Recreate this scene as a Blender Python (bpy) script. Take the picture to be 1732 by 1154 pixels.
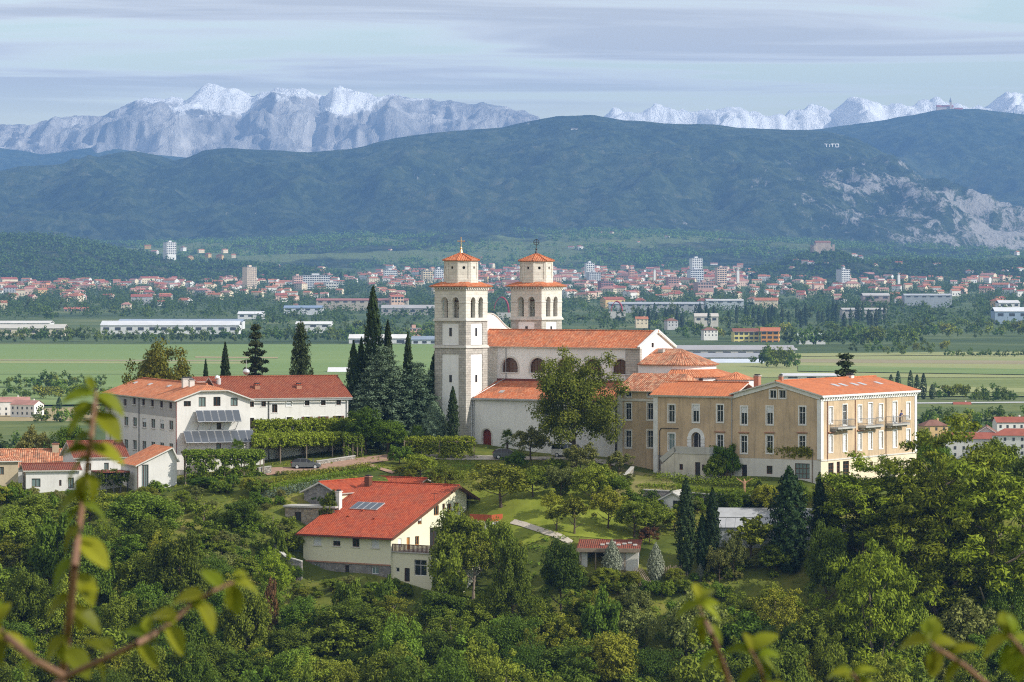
import bpy, math, random
import numpy as np
from mathutils import Vector, Matrix, geometry, noise

for o in list(bpy.data.objects):
    bpy.data.objects.remove(o)
SC = bpy.context.scene
COL = SC.collection
random.seed(11)
R = math.radians
# picture geometry: focal length and horizon in photograph pixels, camera height over the plain in metres
F, CX, HY, ZC = 6000.0, 866.0, 470.0, 48.0

# ------------------------------------------------------------------ camera
cam_d = bpy.data.cameras.new('camera')
cam = bpy.data.objects.new('camera', cam_d)
COL.objects.link(cam)
cam.location = (0, 0, ZC)
cam.rotation_euler = (R(90), 0, 0)
cam_d.sensor_width = 36.0
cam_d.lens = 36.0 * F / 1732.0
cam_d.shift_y = -(577.0 - HY) / 1732.0
cam_d.clip_start = 0.5
cam_d.clip_end = 90000
cam_d.dof.use_dof = True
cam_d.dof.focus_distance = 480
cam_d.dof.aperture_fstop = 12.0
SC.camera = cam

# ------------------------------------------------------------------ sky, sun, exposure
SUN_EL, SUN_T = R(33), R(21)           # elevation; azimuth turned from +X towards the camera
world = bpy.data.worlds.new('World')
SC.world = world
world.use_nodes = True
wn, wl = world.node_tree.nodes, world.node_tree.links
wn.clear()
w_out = wn.new('ShaderNodeOutputWorld')
sky = wn.new('ShaderNodeTexSky')
sky.sky_type = 'NISHITA'
sky.sun_disc = False
sky.sun_elevation = SUN_EL
sky.sun_rotation = R(90) + SUN_T
sky.altitude = 100
sky.air_density = 1.3
sky.dust_density = 0.3
sky.ozone_density = 1.2
bg_sky = wn.new('ShaderNodeBackground')
bg_sky.inputs['Strength'].default_value = 0.115
wl.new(sky.outputs[0], bg_sky.inputs['Color'])
bg_cl = wn.new('ShaderNodeBackground')
bg_cl.inputs['Color'].default_value = (0.74, 0.70, 0.63, 1)
bg_cl.inputs['Strength'].default_value = 1.0
tc = wn.new('ShaderNodeTexCoord')
sp = wn.new('ShaderNodeSeparateXYZ')
wl.new(tc.outputs['Generated'], sp.inputs[0])


def wmath(op, a, b=None, c=None, clamp=False):
    n = wn.new('ShaderNodeMath')
    n.operation = op
    n.use_clamp = clamp
    for i, x in enumerate((a, b, c)):
        if x is None:
            continue
        if isinstance(x, (int, float)):
            n.inputs[i].default_value = x
        else:
            wl.new(x, n.inputs[i])
    return n.outputs[0]


zz = wmath('MAXIMUM', sp.outputs['Z'], 0.012)
cxn = wmath('DIVIDE', sp.outputs['X'], zz)
cyn = wmath('DIVIDE', sp.outputs['Y'], zz)
comb = wn.new('ShaderNodeCombineXYZ')
wl.new(wmath('MULTIPLY', cxn, 0.55), comb.inputs[0])
wl.new(wmath('ADD', wmath('MULTIPLY', cyn, 0.75), 3.4), comb.inputs[1])
nz = wn.new('ShaderNodeTexNoise')
nz.inputs['Scale'].default_value = 0.55
nz.inputs['Detail'].default_value = 6
nz.inputs['Roughness'].default_value = 0.55
nz.inputs['Distortion'].default_value = 0.7
wl.new(comb.outputs[0], nz.inputs['Vector'])
# the sheet of cloud thins out to the right (east) and towards the horizon
cov = wmath('MULTIPLY', cxn, -0.03)
thr = wmath('ADD', nz.outputs[0], cov)
fac = wmath('MULTIPLY', wmath('SUBTRACT', thr, 0.41), 8.0, clamp=True)
lo = wmath('MULTIPLY', wmath('SUBTRACT', sp.outputs['Z'], 0.040), 60.0, clamp=True)
fac = wmath('MULTIPLY', wmath('MULTIPLY', fac, lo), 0.85)
crp = wn.new('ShaderNodeValToRGB')       # thin cloud is bright, thick cloud greyer
crp.color_ramp.elements[0].position = 0.42
crp.color_ramp.elements[0].color = (0.92, 0.89, 0.82, 1)
crp.color_ramp.elements[1].position = 0.60
crp.color_ramp.elements[1].color = (0.52, 0.475, 0.44, 1)
wl.new(thr, crp.inputs[0])
wl.new(crp.outputs[0], bg_cl.inputs['Color'])
mixw = wn.new('ShaderNodeMixShader')
wl.new(fac, mixw.inputs[0])
wl.new(bg_sky.outputs[0], mixw.inputs[1])
wl.new(bg_cl.outputs[0], mixw.inputs[2])
wl.new(mixw.outputs[0], w_out.inputs['Surface'])

sun_d = bpy.data.lights.new('sun', 'SUN')
sun_d.energy = 3.4
sun_d.angle = R(0.53)
sun_d.color = (1.0, 0.93, 0.82)
sun = bpy.data.objects.new('sun', sun_d)
COL.objects.link(sun)
SDIR = Vector((math.cos(SUN_EL) * math.cos(SUN_T), -math.cos(SUN_EL) * math.sin(SUN_T), math.sin(SUN_EL)))
sun.rotation_euler = SDIR.to_track_quat('Z', 'Y').to_euler()
sun.location = (100, -50, 300)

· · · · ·

• _TASK DETAILS_
Exactly as written, return every line of the listing, but not the pictures.

• _CORRECT RESPONSE_
Recreate this scene as a Blender Python (bpy) script. Take the picture to be 1732 by 1154 pixels.
import bpy, math, random
import numpy as np
from mathutils import Vector, Matrix, geometry, noise

for o in list(bpy.data.objects):
    bpy.data.objects.remove(o)
SC = bpy.context.scene
COL = SC.collection
random.seed(11)
R = math.radians
# picture geometry: focal length and horizon in photograph pixels, camera height over the plain in metres
F, CX, HY, ZC = 6000.0, 866.0, 470.0, 48.0

# ------------------------------------------------------------------ camera
cam_d = bpy.data.cameras.new('camera')
cam = bpy.data.objects.new('camera', cam_d)
COL.objects.link(cam)
cam.location = (0, 0, ZC)
cam.rotation_euler = (R(90), 0, 0)
cam_d.sensor_width = 36.0
cam_d.lens = 36.0 * F / 1732.0
cam_d.shift_y = -(577.0 - HY) / 1732.0
cam_d.clip_start = 0.5
cam_d.clip_end = 90000
cam_d.dof.use_dof = True
cam_d.dof.focus_distance = 480
cam_d.dof.aperture_fstop = 12.0
SC.camera = cam

# ------------------------------------------------------------------ sky, sun, exposure
SUN_EL, SUN_T = R(33), R(21)           # elevation; azimuth turned from +X towards the camera
world = bpy.data.worlds.new('World')
SC.world = world
world.use_nodes = True
wn, wl = world.node_tree.nodes, world.node_tree.links
wn.clear()
w_out = wn.new('ShaderNodeOutputWorld')
sky = wn.new('ShaderNodeTexSky')
sky.sky_type = 'NISHITA'
sky.sun_disc = False
sky.sun_elevation = SUN_EL
sky.sun_rotation = R(90) + SUN_T
sky.altitude = 100
sky.air_density = 1.3
sky.dust_density = 0.3
sky.ozone_density = 1.2
bg_sky = wn.new('ShaderNodeBackground')
bg_sky.inputs['Strength'].default_value = 0.115
wl.new(sky.outputs[0], bg_sky.inputs['Color'])
bg_cl = wn.new('ShaderNodeBackground')
bg_cl.inputs['Color'].default_value = (0.74, 0.70, 0.63, 1)
bg_cl.inputs['Strength'].default_value = 1.0
tc = wn.new('ShaderNodeTexCoord')
sp = wn.new('ShaderNodeSeparateXYZ')
wl.new(tc.outputs['Generated'], sp.inputs[0])


def wmath(op, a, b=None, c=None, clamp=False):
    n = wn.new('ShaderNodeMath')
    n.operation = op
    n.use_clamp = clamp
    for i, x in enumerate((a, b, c)):
        if x is None:
            continue
        if isinstance(x, (int, float)):
            n.inputs[i].default_value = x
        else:
            wl.new(x, n.inputs[i])
    return n.outputs[0]


zz = wmath('MAXIMUM', sp.outputs['Z'], 0.012)
cxn = wmath('DIVIDE', sp.outputs['X'], zz)
cyn = wmath('DIVIDE', sp.outputs['Y'], zz)
comb = wn.new('ShaderNodeCombineXYZ')
wl.new(wmath('MULTIPLY', cxn, 0.55), comb.inputs[0])
wl.new(wmath('ADD', wmath('MULTIPLY', cyn, 0.75), 3.4), comb.inputs[1])
nz = wn.new('ShaderNodeTexNoise')
nz.inputs['Scale'].default_value = 0.55
nz.inputs['Detail'].default_value = 6
nz.inputs['Roughness'].default_value = 0.55
nz.inputs['Distortion'].default_value = 0.7
wl.new(comb.outputs[0], nz.inputs['Vector'])
# the sheet of cloud thins out to the right (east) and towards the horizon
cov = wmath('MULTIPLY', cxn, -0.03)
thr = wmath('ADD', nz.outputs[0], cov)
fac = wmath('MULTIPLY', wmath('SUBTRACT', thr, 0.41), 8.0, clamp=True)
lo = wmath('MULTIPLY', wmath('SUBTRACT', sp.outputs['Z'], 0.040), 60.0, clamp=True)
fac = wmath('MULTIPLY', wmath('MULTIPLY', fac, lo), 0.85)
crp = wn.new('ShaderNodeValToRGB')       # thin cloud is bright, thick cloud greyer
crp.color_ramp.elements[0].position = 0.42
crp.color_ramp.elements[0].color = (0.92, 0.89, 0.82, 1)
crp.color_ramp.elements[1].position = 0.60
crp.color_ramp.elements[1].color = (0.52, 0.475, 0.44, 1)
wl.new(thr, crp.inputs[0])
wl.new(crp.outputs[0], bg_cl.inputs['Color'])
mixw = wn.new('ShaderNodeMixShader')
wl.new(fac, mixw.inputs[0])
wl.new(bg_sky.outputs[0], mixw.inputs[1])
wl.new(bg_cl.outputs[0], mixw.inputs[2])
wl.new(mixw.outputs[0], w_out.inputs['Surface'])

sun_d = bpy.data.lights.new('sun', 'SUN')
sun_d.energy = 3.4
sun_d.angle = R(0.53)
sun_d.color = (1.0, 0.93, 0.82)
sun = bpy.data.objects.new('sun', sun_d)
COL.objects.link(sun)
SDIR = Vector((math.cos(SUN_EL) * math.cos(SUN_T), -math.cos(SUN_EL) * math.sin(SUN_T), math.sin(SUN_EL)))
sun.rotation_euler = SDIR.to_track_quat('Z', 'Y').to_euler()
sun.location = (100, -50, 300)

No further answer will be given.